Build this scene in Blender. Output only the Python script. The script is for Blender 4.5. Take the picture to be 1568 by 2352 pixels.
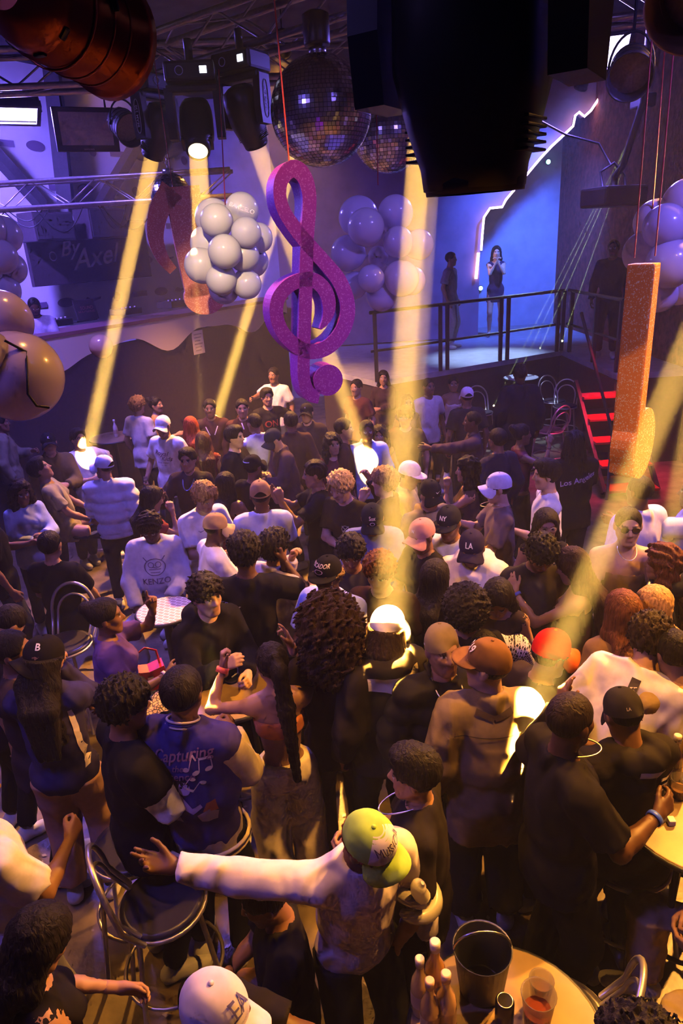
import bpy, bmesh, math, random
import numpy as np
from mathutils import Vector, Matrix
from mathutils.bvhtree import BVHTree

for _o in list(bpy.data.objects):
    bpy.data.objects.remove(_o, do_unlink=True)
scene = bpy.context.scene
COL = scene.collection
rnd = random.Random(7)

# ------------------------------------------------------------------ camera
W_PX, H_PX, F_PX = 1568.0, 2352.0, 1568.0
CAM = np.array([0.0, 0.0, 3.55])
PITCH, ROLL = math.radians(21.3), math.radians(3.5)
_r0 = np.array([1.0, 0, 0]); _u0 = np.array([0, math.sin(PITCH), math.cos(PITCH)])
FWD = np.array([0, math.cos(PITCH), -math.sin(PITCH)])
RGT = math.cos(ROLL) * _r0 - math.sin(ROLL) * _u0
UPV = math.sin(ROLL) * _r0 + math.cos(ROLL) * _u0
cam_d = bpy.data.cameras.new('camera')
cam_d.sensor_fit = 'VERTICAL'; cam_d.sensor_height = 36.0
cam_d.lens = F_PX / H_PX * 36.0
cam_d.clip_start = 0.05; cam_d.clip_end = 200
cam = bpy.data.objects.new('camera', cam_d)
cam.matrix_world = Matrix(((RGT[0], UPV[0], -FWD[0], CAM[0]), (RGT[1], UPV[1], -FWD[1], CAM[1]),
                           (RGT[2], UPV[2], -FWD[2], CAM[2]), (0, 0, 0, 1)))
COL.objects.link(cam); scene.camera = cam

def ray(px, py):
    d = FWD + RGT * ((px - W_PX / 2) / F_PX) + UPV * ((H_PX / 2 - py) / F_PX)
    return d
def at_z(px, py, z):
    d = ray(px, py); return CAM + d * ((z - CAM[2]) / d[2])
def at_y(px, py, y):
    d = ray(px, py); return CAM + d * ((y - CAM[1]) / d[1])
def at_r(px, py, dist):
    d = ray(px, py); return CAM + d * (dist / np.linalg.norm(d))
def px_of(p):
    v = np.asarray(p) - CAM; z = v @ FWD
    return (W_PX / 2 + F_PX * (v @ RGT) / z, H_PX / 2 - F_PX * (v @ UPV) / z)

# ------------------------------------------------------------------ colour management, world, cycles
vs = scene.view_settings
vs.view_transform = 'Standard'; vs.look = 'None'; vs.gamma = 1.0; vs.use_curve_mapping = False
vs.exposure = 0.15
cy = scene.cycles
cy.use_denoising = True
cy.use_adaptive_sampling = True; cy.adaptive_threshold = .09; cy.adaptive_min_samples = 12; cy.use_light_tree = False
cy.max_bounces = 4; cy.diffuse_bounces = 1; cy.glossy_bounces = 3; cy.transmission_bounces = 4
cy.volume_bounces = 0; cy.transparent_max_bounces = 8
cy.sample_clamp_indirect = 3.0
cy.caustics_reflective = False; cy.caustics_refractive = False
world = bpy.data.worlds.new('world'); scene.world = world
world.use_nodes = True
world.node_tree.nodes['Background'].inputs[0].default_value = (0.01, 0.008, 0.02, 1)
world.node_tree.nodes['Background'].inputs[1].default_value = 0.0

# thin theatrical haze through the whole hall
_nt = world.node_tree; _sc = _nt.nodes.new('ShaderNodeVolumeScatter')
_sc.inputs['Density'].default_value = .0055; _sc.inputs['Anisotropy'].default_value = .0
_nt.links.new(_sc.outputs[0], _nt.nodes['World Output'].inputs['Volume'])

# ------------------------------------------------------------------ lamps of the room, and added lamps (positions shared with their fixtures)
AMBER = (1.0, .54, .09); UV = (.20, .13, 1.0); BLUE = (.10, .25, 1.0)
def lamp(name, kind, loc, target, energy, color, **k):
    d = bpy.data.lights.new(name, kind); d.energy = energy; d.color = color
    for a, v in k.items(): setattr(d, a, v)
    o = bpy.data.objects.new(name, d); COL.objects.link(o); o.location = tuple(float(x) for x in loc)
    v = Vector([float(x) for x in target]) - o.location
    o.rotation_euler = v.to_track_quat('-Z', 'Y').to_euler()
    return o
# beam moving heads: lens point, point the beam is aimed at, lens diameter, power
BEAMS = [
    ('b1', at_r(348, 366, 7.0), at_z(190, 1085, 1.15), .135, 1.0),
    ('b2', at_r(455, 352, 5.75), at_r(466, 590, 5.12), .135, .9),
    ('b3', at_r(592, 342, 6.2), at_z(842, 1060, 1.25), .15, .9),
    ('b4', at_r(676, 360, 7.8), at_z(500, 950, 1.5), .12, .9),
    ('b5', at_r(968, 250, 4.7), at_z(890, 1442, 1.66), .14, 1.0),
    ('b6', at_r(1760, 380, 3.3), at_z(1212, 1655, 1.40), .12, .6),
    ('b8', at_r(992, 330, 3.5), at_z(897, 1800, .7), .09, .22),
    ('b7', at_r(1640, 640, 6.0), at_z(1505, 1430, 1.2), .12, .35),
]
BEAM_W = 270.0
for (n, a, b, dia, pw) in BEAMS:
    lamp('beam_lamp', 'AREA', a, b, BEAM_W * pw, AMBER, shape='DISK', size=dia, spread=math.radians(2.2))
# ultraviolet floods on the trusses
UV_L = at_r(8, 262, 8.6); UV_R = at_r(1372, 122, 8.6)
lamp('uv_flood_lamp', 'AREA', UV_L, UV_L + np.array([.15, -.30, -1.0]), 260, UV, shape='RECTANGLE', size=.62, size_y=.3)
lamp('uv_flood_lamp', 'AREA', UV_R, UV_R + np.array([-.15, -.55, -1.0]), 210, UV, shape='RECTANGLE', size=.55, size_y=.42)
lamp('uv_flood_lamp', 'AREA', (-5.3, 8.9, 6.2), (-4.6, 12.4, 3.6), 360, UV, shape='RECTANGLE', size=.6, size_y=.3, spread=math.radians(100))  # added flood beyond the frame, brightens the printed wall
# a flood of the same type above the balcony front, and amber washes added to warm the crowd and haze
lamp('uv_flood_lamp', 'AREA', (-3.2, 1.0, 5.9), (-.9, 4.6, 1.0), 34, UV, shape='RECTANGLE', size=.6, size_y=.35, spread=math.radians(85))
WASHES = [((4.9, 5.6, 5.9), (1.0, 3.0, 1.2), 5600, 55), ((2.3, 2.3, 6.1), (.95, 2.1, 0), 1300, 52), ((-2.6, 8.6, 5.9), (-1.2, 10.9, 1.2), 5200, 50), ((-.4, 10.6, 6.0), (-.6, 7.0, 1.0), 8500, 55), ((-4.6, 4.2, 6.0), (-.6, 3.4, 1.0), 350, 50), ((-.1, 3.3, 6.4), (-.25, 2.9, 0), 700, 55)]
for (a_, b_, w_, sp_) in WASHES:
    lamp('wash_lamp_added', 'SPOT', a_, b_, w_, (1.0, .42, .06), spot_size=math.radians(sp_), spot_blend=.8, shadow_soft_size=.1)
# warm keys and a violet flood, added to brighten the hanging decorations
lamp('key_lamp_added', 'SPOT', (-.5, .4, 6.2), at_r(528, 585, 5.1), 1700, (1.0, .70, .36), spot_size=math.radians(15), spot_blend=.7, shadow_soft_size=.06)
lamp('key_lamp_added', 'SPOT', (2.2, .3, 6.2), at_r(1452, 880, 4.0), 420, (1.0, .52, .10), spot_size=math.radians(20), spot_blend=.6, shadow_soft_size=.06)
lamp('uv_flood_lamp', 'AREA', (3.4, 1.0, 6.1), (1.7, 5.2, 3.0), 28, UV, shape='RECTANGLE', size=.6, size_y=.35, spread=math.radians(55))
# stage lamps
lamp('stage_lamp', 'SPOT', (3.2, 13.6, 5.9), (2.9, 12.8, 1.47), 2400, (.45, .62, 1.0), spot_size=math.radians(34), spot_blend=.9, shadow_soft_size=.08)
lamp('stage_lamp', 'SPOT', (4.6, 13.6, 5.9), (4.0, 16.6, 2.4), 2300, (.06, .16, 1.0), spot_size=math.radians(85), spot_blend=.8, shadow_soft_size=.1)
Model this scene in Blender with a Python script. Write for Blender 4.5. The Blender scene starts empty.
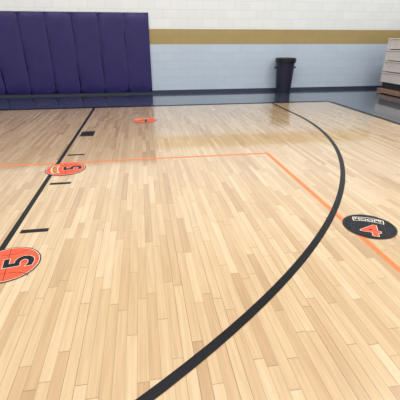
import bpy, math, random
from mathutils import Vector, Matrix
random.seed(3)
H=1.31
sc=bpy.context.scene
sc.view_settings.view_transform='Standard'
sc.view_settings.look='None'

# ---------- materials ----------
def mat(name,col,rough=0.5,spec=0.5,bump=0,bscale=40,coat=0,var=0.06):
    m=bpy.data.materials.new(name); m.use_nodes=True
    nt=m.node_tree; b=nt.nodes['Principled BSDF']
    b.inputs['Roughness'].default_value=rough
    b.inputs['Specular IOR Level'].default_value=spec
    b.inputs['Coat Weight'].default_value=coat
    b.inputs['Coat Roughness'].default_value=0.06
    tc=nt.nodes.new('ShaderNodeTexCoord'); n=nt.nodes.new('ShaderNodeTexNoise')
    n.inputs['Scale'].default_value=bscale; n.inputs['Detail'].default_value=4
    nt.links.new(tc.outputs['Object'],n.inputs['Vector'])
    r=nt.nodes.new('ShaderNodeValToRGB')
    r.color_ramp.elements[0].position=0.3; r.color_ramp.elements[1].position=0.7
    r.color_ramp.elements[0].color=(*[c*(1-var) for c in col],1)
    r.color_ramp.elements[1].color=(*[min(1,c*(1+var)) for c in col],1)
    nt.links.new(n.outputs['Fac'],r.inputs['Fac']); nt.links.new(r.outputs['Color'],b.inputs['Base Color'])
    if bump:
        bp=nt.nodes.new('ShaderNodeBump'); bp.inputs['Strength'].default_value=bump; bp.inputs['Distance'].default_value=0.01
        nt.links.new(n.outputs['Fac'],bp.inputs['Height']); nt.links.new(bp.outputs['Normal'],b.inputs['Normal'])
    return m
def lin(r,g,b):
    f=lambda c:(c/255/12.92) if c/255<=0.04045 else ((c/255+0.055)/1.055)**2.4
    return (f(r),f(g),f(b))

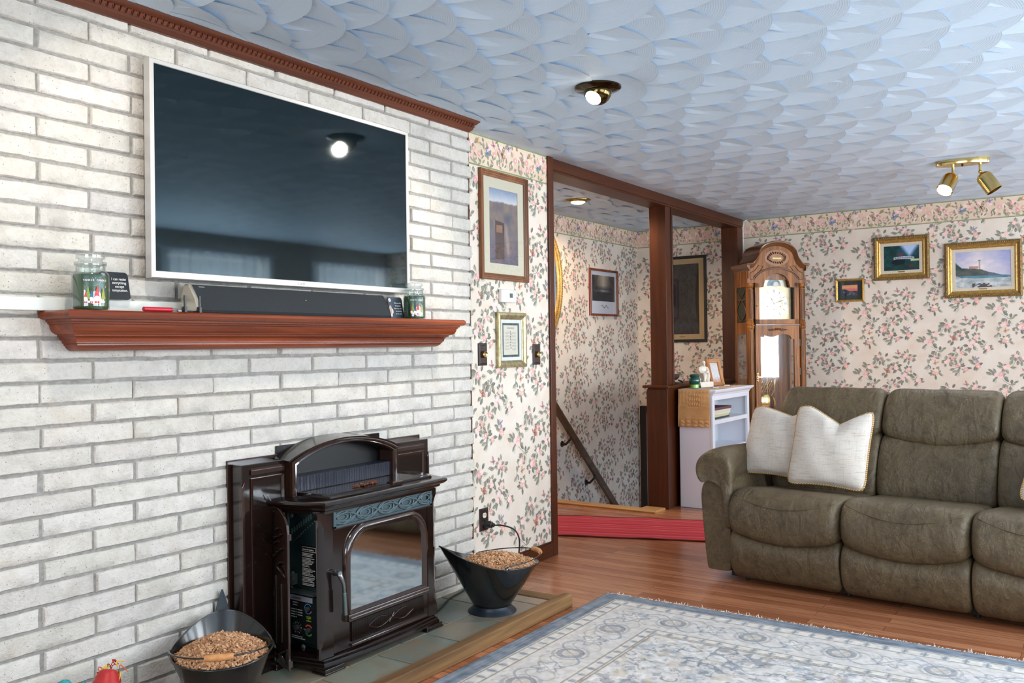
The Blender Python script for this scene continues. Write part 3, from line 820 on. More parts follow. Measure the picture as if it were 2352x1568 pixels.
# ------------------------------------------------------------------ hearth
def hearth():
    r = thing('hearth_pad', 'low slate tile hearth edged with rough timber under the stove', 'hearth', (2.6, 2.45, 0))
    zt = .052
    m = MB(); m.box(.9, 3.62, 2.25, 2.757, 0, zt-.004); m.build('grout_bed', plain('grey_grout', (164, 156, 138), .9), r)
    m = MB(); rr = random.Random(8)
    cols = [(118, 118, 106), (138, 122, 104), (150, 124, 102), (108, 118, 110), (154, 132, 110), (124, 128, 114), (134, 112, 104)]
    g = .0035; ys = [2.252, 2.45, 2.757]
    for j in range(2):
        x = .78+.16*j
        while x < 3.62:
            x2 = x+.305; a, b = max(x+g, .9), min(x2-g, 3.618); c0, c1 = ys[j]+g, ys[j+1]-g
            if b-a > .02:
                c = lin(rr.choice(cols)); m.col = c; q = .003
                m.rings([[(a, c0, zt-.005), (b, c0, zt-.005), (b, c1, zt-.005), (a, c1, zt-.005)], [(a, c0, zt-.001), (b, c0, zt-.001), (b, c1, zt-.001), (a, c1, zt-.001)], [(a+q, c0+q, zt), (b-q, c0+q, zt), (b-q, c1-q, zt), (a+q, c1-q, zt)]], False, True)
            x = x2
    t = NT('slate'); t.surf(.42, 0, .05)
    a = t.n('ShaderNodeVertexColor', layer_name='tint'); v = t.coords(); n = t.noise(v, 7, 5, .6, .8); n2 = t.noise(v, 34, 4)
    c = t.mix(a.outputs[0], lin((132, 104, 80)), t.ramp(n, [(.42, (0, 0, 0, 1)), (.7, (.7, .7, .7, 1))]))
    n3 = t.noise(t.coords((1.2, 1, 1)), 4, 3); c = t.mix(c, lin((88, 108, 104)), t.ramp(n3, [(.52, (0, 0, 0, 1)), (.7, (.5, .5, .5, 1))]))
    t.base(c); t.bump(n2, .35, .004); m.build('slate_tiles', t.m, r)
    m = MB(); m.box(.9, 3.742, 2.2, 2.25, .001, .062); m.build('front_edging', M['barn'], r, bevel=.005)
    m = MB(); m.box(3.62, 3.70, 2.251, 2.755, .001, .058); m.build('end_edging', M['barn_y'], r, bevel=.005)
hearth()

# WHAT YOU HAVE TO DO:
Starting at the first line of the records above, set down each line exactly through the one that holds "return (W_PX /". Omit pictures.

# THE RESPONSE:
Build this scene in Blender. Output only the Python script. The script is for Blender 4.5. Take the picture to be 1568 by 2352 pixels.
import bpy, bmesh, math, random
import numpy as np
from mathutils import Vector, Matrix
from mathutils.bvhtree import BVHTree

for _o in list(bpy.data.objects):
    bpy.data.objects.remove(_o, do_unlink=True)
scene = bpy.context.scene
COL = scene.collection
rnd = random.Random(7)

# ------------------------------------------------------------------ camera
W_PX, H_PX, F_PX = 1568.0, 2352.0, 1568.0
CAM = np.array([0.0, 0.0, 3.55])
PITCH, ROLL = math.radians(21.3), math.radians(3.5)
_r0 = np.array([1.0, 0, 0]); _u0 = np.array([0, math.sin(PITCH), math.cos(PITCH)])
FWD = np.array([0, math.cos(PITCH), -math.sin(PITCH)])
RGT = math.cos(ROLL) * _r0 - math.sin(ROLL) * _u0
UPV = math.sin(ROLL) * _r0 + math.cos(ROLL) * _u0
cam_d = bpy.data.cameras.new('camera')
cam_d.sensor_fit = 'VERTICAL'; cam_d.sensor_height = 36.0
cam_d.lens = F_PX / H_PX * 36.0
cam_d.clip_start = 0.05; cam_d.clip_end = 200
cam = bpy.data.objects.new('camera', cam_d)
cam.matrix_world = Matrix(((RGT[0], UPV[0], -FWD[0], CAM[0]), (RGT[1], UPV[1], -FWD[1], CAM[1]),
                           (RGT[2], UPV[2], -FWD[2], CAM[2]), (0, 0, 0, 1)))
COL.objects.link(cam); scene.camera = cam

def ray(px, py):
    d = FWD + RGT * ((px - W_PX / 2) / F_PX) + UPV * ((H_PX / 2 - py) / F_PX)
    return d
def at_z(px, py, z):
    d = ray(px, py); return CAM + d * ((z - CAM[2]) / d[2])
def at_y(px, py, y):
    d = ray(px, py); return CAM + d * ((y - CAM[1]) / d[1])
def at_r(px, py, dist):
    d = ray(px, py); return CAM + d * (dist / np.linalg.norm(d))
def px_of(p):
    v = np.asarray(p) - CAM; z = v @ FWD
    return (W_PX / 2 + F_PX * (v @ RGT) / z, H_PX / 2 - F_PX * (v @ UPV) / z)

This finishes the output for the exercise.